From Race and Violent Crime by Eugene Volokh.
No new information, and that is no slight towards Volokh. The facts laid out in the article have been known for the better part of twenty years and the trends have not changed materially. Volokh is responding to an argument by a law professor of magnificent ignorance.
An article by a criminal law professor Thursday in the Columbus Dispatch included this assertion:
The reality is that Black-on-Black crime is a myth, and that Black and white people routinely commit crimes at similar rates, but Black people are overwhelmingly targeted for arrest.

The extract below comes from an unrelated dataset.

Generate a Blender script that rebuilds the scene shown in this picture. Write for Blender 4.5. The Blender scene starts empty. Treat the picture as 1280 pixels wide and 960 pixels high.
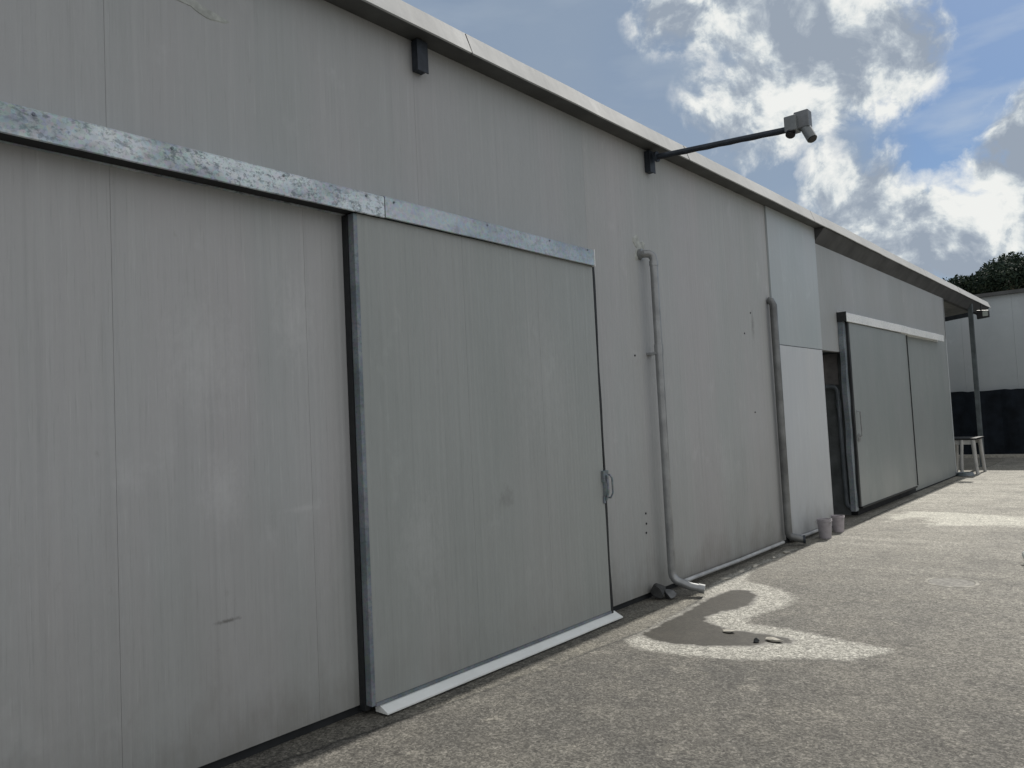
import bpy, bmesh, math, random
from mathutils import Vector, Matrix
random.seed(7)
R = math.radians
scene = bpy.context.scene
# ------------------------------------------------------------------ camera
cam_d = bpy.data.cameras.new('camera'); cam = bpy.data.objects.new('camera', cam_d)
scene.collection.objects.link(cam); scene.camera = cam
cam_d.sensor_width = 36; cam_d.lens = 27.0; cam_d.clip_start = .05; cam_d.clip_end = 3000
CX, CH = 3.6, 1.6
fwd = Vector((-0.647, 0.761, 0.0522)).normalized()
upv = Vector((-0.049, -0.052, 0.997)); 
right = Vector((0.759, 0.649, -0.049)); right = (right - fwd*right.dot(fwd)).normalized()
up = right.cross(fwd).normalized()
m = Matrix((right, up, -fwd)).transposed().to_4x4(); m.translation = Vector((CX, 0, CH))
cam.matrix_world = m
# ------------------------------------------------------------------ light
SUN_EL, SUN_AZ = R(42), R(-1.2)          # azimuth from +Y, clockwise
sd = Vector((math.sin(SUN_AZ)*math.cos(SUN_EL), math.cos(SUN_AZ)*math.cos(SUN_EL), math.sin(SUN_EL)))
sl = bpy.data.lights.new('sun', 'SUN'); sl.energy = 5.0; sl.angle = R(.6); sl.color = (1, .955, .88)
sun = bpy.data.objects.new('sun', sl); scene.collection.objects.link(sun)
sun.rotation_euler = (-sd).to_track_quat('-Z', 'Y').to_euler(); sun.location = (3, 0, 12)
scene.view_settings.view_transform = 'Standard'; scene.view_settings.look = 'None'
scene.view_settings.exposure = 0.12; scene.view_settings.gamma = 1
scene.view_settings.use_curve_mapping = False

W = bpy.data.worlds.new('World'); scene.world = W; W.use_nodes = True
nt = W.node_tree; nt.nodes.clear()
def wn(t, **k):
    n = nt.nodes.new(t)
    for a, b in k.items(): setattr(n, a, b)
    return n
def wmath(op, a, b=None, clamp=False):
    n = wn('ShaderNodeMath', operation=op); n.use_clamp = clamp
    for i, v in enumerate((a, b)):
        if v is None: continue
        if isinstance(v, (int, float)): n.inputs[i].default_value = v
        else: nt.links.new(v, n.inputs[i])
    return n.outputs[0]
sky = wn('ShaderNodeTexSky'); sky.sky_type = 'NISHITA'; sky.sun_disc = False
sky.sun_elevation = SUN_EL; sky.sun_rotation = SUN_AZ; sky.air_density = 1.0; sky.dust_density = .6; sky.ozone_density = 1.6
tc = wn('ShaderNodeTexCoord')
G = tc.outputs['Generated']
nz = wn('ShaderNodeTexNoise'); nz.inputs['Scale'].default_value = 5.0; nz.inputs['Detail'].default_value = 3
nt.links.new(G, nz.inputs['Vector'])
sub = wn('ShaderNodeVectorMath', operation='SUBTRACT'); nt.links.new(nz.outputs['Color'], sub.inputs[0]); sub.inputs[1].default_value = (.5,.5,.5)
scl = wn('ShaderNodeVectorMath', operation='SCALE'); nt.links.new(sub.outputs[0], scl.inputs[0]); scl.inputs['Scale'].default_value = .10
wd = wn('ShaderNodeVectorMath', operation='ADD'); nt.links.new(G, wd.inputs[0]); nt.links.new(scl.outputs[0], wd.inputs[1])
WD = wd.outputs[0]
def blobs(lst, src):
    acc = None
    for (dx, dy, dz), r, k in lst:
        v = Vector((dx, dy, dz)).normalized()
        d = wn('ShaderNodeVectorMath', operation='DISTANCE'); nt.links.new(src, d.inputs[0]); d.inputs[1].default_value = v
        q = wmath('MULTIPLY', wmath('SUBTRACT', 1.0, wmath('DIVIDE', d.outputs['Value'], r), True), k)
        acc = q if acc is None else wmath('MAXIMUM', acc, q)
    return acc
cum = [((-.375,.80,.475),.07,1),((-.335,.83,.45),.07,1.1),((-.30,.86,.42),.07,1.0),((-.25,.88,.39),.085,1.2),((-.215,.90,.385),.06,1.15),
       ((-.29,.87,.45),.06,.8),((-.33,.87,.365),.075,1.05),((-.29,.89,.345),.06,.9),((-.37,.87,.33),.07,.7),
       ((-.275,.93,.265),.05,.95),((-.24,.935,.235),.06,1.0),((-.20,.96,.205),.075,1.1),((-.16,.965,.18),.085,1.25),((-.125,.965,.25),.055,1.0),((-.09,.97,.235),.08,1.15),
       ((-.14,.98,.12),.12,1.0),((-.02,.97,.22),.12,1.1),((.12,.97,.2),.2,1),((-.24,.955,.16),.10,1)]
base = blobs([(v_, r_*1.28, k_) for v_, r_, k_ in cum], WD)
fb = wn('ShaderNodeTexNoise'); fb.inputs['Scale'].default_value = 13; fb.inputs['Detail'].default_value = 12; fb.inputs['Roughness'].default_value = .6
nt.links.new(WD, fb.inputs['Vector'])
dens = wmath('ADD', base, wmath('MULTIPLY', wmath('SUBTRACT', fb.outputs['Fac'], .5), 2.3))
def ramp(src, pts):
    r = wn('ShaderNodeValToRGB'); nt.links.new(src, r.inputs[0])
    e = r.color_ramp.elements
    while len(e) < len(pts): e.new(.5)
    for el, (p, c) in zip(e, pts):
        el.position = p; el.color = (c, c, c, 1) if isinstance(c, (int, float)) else (*c, 1)
    return r.outputs['Color']
alpha = wmath('MULTIPLY', ramp(dens, [(.10, 0), (.50, 1)]), ramp(base, [(.0, 0), (.22, 1)]))
# lit sides, grey middles: relief of the same noise stepped towards the sun
off = wn('ShaderNodeVectorMath', operation='ADD'); nt.links.new(WD, off.inputs[0]); off.inputs[1].default_value = (.012, .0, .022)
fbs = wn('ShaderNodeTexNoise'); fbs.inputs['Scale'].default_value = 13; fbs.inputs['Detail'].default_value = 12; fbs.inputs['Roughness'].default_value = .6
nt.links.new(off.outputs[0], fbs.inputs['Vector'])
fb2 = wn('ShaderNodeTexNoise'); fb2.inputs['Scale'].default_value = 7; fb2.inputs['Detail'].default_value = 4
off2 = wn('ShaderNodeVectorMath', operation='ADD'); nt.links.new(WD, off2.inputs[0]); off2.inputs[1].default_value = (3.1, 1.7, .4)
nt.links.new(off2.outputs[0], fb2.inputs['Vector'])
relief = wmath('SUBTRACT', fb.outputs['Fac'], fbs.outputs['Fac'])
lit = wmath('ADD', wmath('ADD', .56, wmath('MULTIPLY', relief, 4.6)),
            wmath('ADD', wmath('MULTIPLY', wmath('SUBTRACT', fb2.outputs['Fac'], .5), -1.5), wmath('MULTIPLY', wmath('SUBTRACT', dens, .45), -.62)))
ccol = ramp(lit, [(.12, (2.9, 3.4, 4.1)), (.36, (3.7, 4.2, 4.8)), (.55, (5.0, 5.5, 5.9)), (.74, (6.9, 7.2, 7.2)), (.96, (8.0, 8.1, 7.9))])
# soft grey blue veil at the left
veil = blobs([((-.75,.55,.45),.55,1.6),((-.60,.66,.46),.34,1.8),((-.48,.78,.40),.26,1.9),((-.38,.87,.31),.20,2.0),((-.32,.91,.26),.14,1.8),((-.30,.93,.20),.12,1.0),((.3,.2,.9),.6,1.0)], WD)
vn = wn('ShaderNodeTexNoise'); vn.inputs['Scale'].default_value = 3.5; vn.inputs['Detail'].default_value = 5
nt.links.new(G, vn.inputs['Vector'])
vfac = wmath('MULTIPLY', wmath('MINIMUM', veil, 1.0), wmath('ADD', .45, wmath('MULTIPLY', vn.outputs['Fac'], .75)), True)
# thin wisps
wm_ = wn('ShaderNodeMapping'); nt.links.new(G, wm_.inputs['Vector']); wm_.inputs['Scale'].default_value = (6, 6, 22); wm_.inputs['Rotation'].default_value = (0, .25, 0)
wi = wn('ShaderNodeTexNoise'); wi.inputs['Scale'].default_value = 1.3; wi.inputs['Detail'].default_value = 7; nt.links.new(wm_.outputs[0], wi.inputs['Vector'])
wfac = wmath('MULTIPLY', ramp(wi.outputs['Fac'], [(.50, 0), (.74, 1)]), .55)
def mix(f, a, b):
    n = wn('ShaderNodeMix', data_type='RGBA')
    nt.links.new(f, n.inputs['Factor'])
    for i, v in ((6, a), (7, b)):
        if isinstance(v, tuple): n.inputs[i].default_value = (*v, 1)
        else: nt.links.new(v, n.inputs[i])
    return n.outputs[2]
c0 = wn('ShaderNodeMix', data_type='RGBA', blend_type='MULTIPLY'); c0.inputs['Factor'].default_value = 1
nt.links.new(sky.outputs[0], c0.inputs[6]); c0.inputs[7].default_value = (.40, .50, .61, 1)
c1 = mix(wfac, c0.outputs[2], (4.6, 5.3, 6.2))
c2 = mix(vfac, c1, (2.7, 3.35, 4.2))
c3 = mix(alpha, c2, ccol)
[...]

Yet I think this is not the reality, at least as to violent crimes of the sort that are usually labeled "black-on-black" when committed by black criminals against black victims. (Blacks and whites do seem to commit drug possession and drug distribution crimes at relatively similar rates, but in this post I focus on violent crimes.) As best we can tell,
- blacks appear to commit violent crimes at a substantially higher rate per capita than do whites;
- there seems to be little aggregate disparity between the rate at which blacks commit violent crimes (especially when one focuses on crimes where the victims say they reported the crimes to the police) and the rate at which blacks are arrested for crimes; and
- the black-on-black crime rate is especially high.
Then he lays out the data from multiple sources demonstrating that not only are the above statements true but the degree to which they are true.
Blacks, which here means non-Hispanic blacks, were 12.5% of the U.S. population, and non-Hispanic whites were 60.4%. It thus appears from this data that the black per capita violent crime rate is roughly 2.3 to 2.8 times the rate for the country as a whole, while the white per capita violent crime rate is roughly 0.7 to 0.9 times the rate for the country as a whole.
It also appears that the arrest rates for violent crime are roughly comparable to the rates of offending, especially if one takes into account those offenses reported to the police (which is a choice of the victims, not of police departments). And the great bulk of such violent crime is intraracial.
And it is even more true when you shrink your population set to murder as a subset of violent crime.
The point is that this data is available, longitudinally tracked, has been reasonably well known in research circles for at least a couple of decades and yet almost never manifests in the debates around policing and officer involved shootings. With these disparities in violent crime commission, of course there are going to be disparities in arrests and police engagement.
If the root cause is not police behavior, which the disparities in commission supports, then we should reduce our focus on police (while retaining a focus on improving training) and refocus on the root causes, which are the group disparities. That is where we ought to be making progress and for two decades the chattering classes have steadfastly averted their eyes.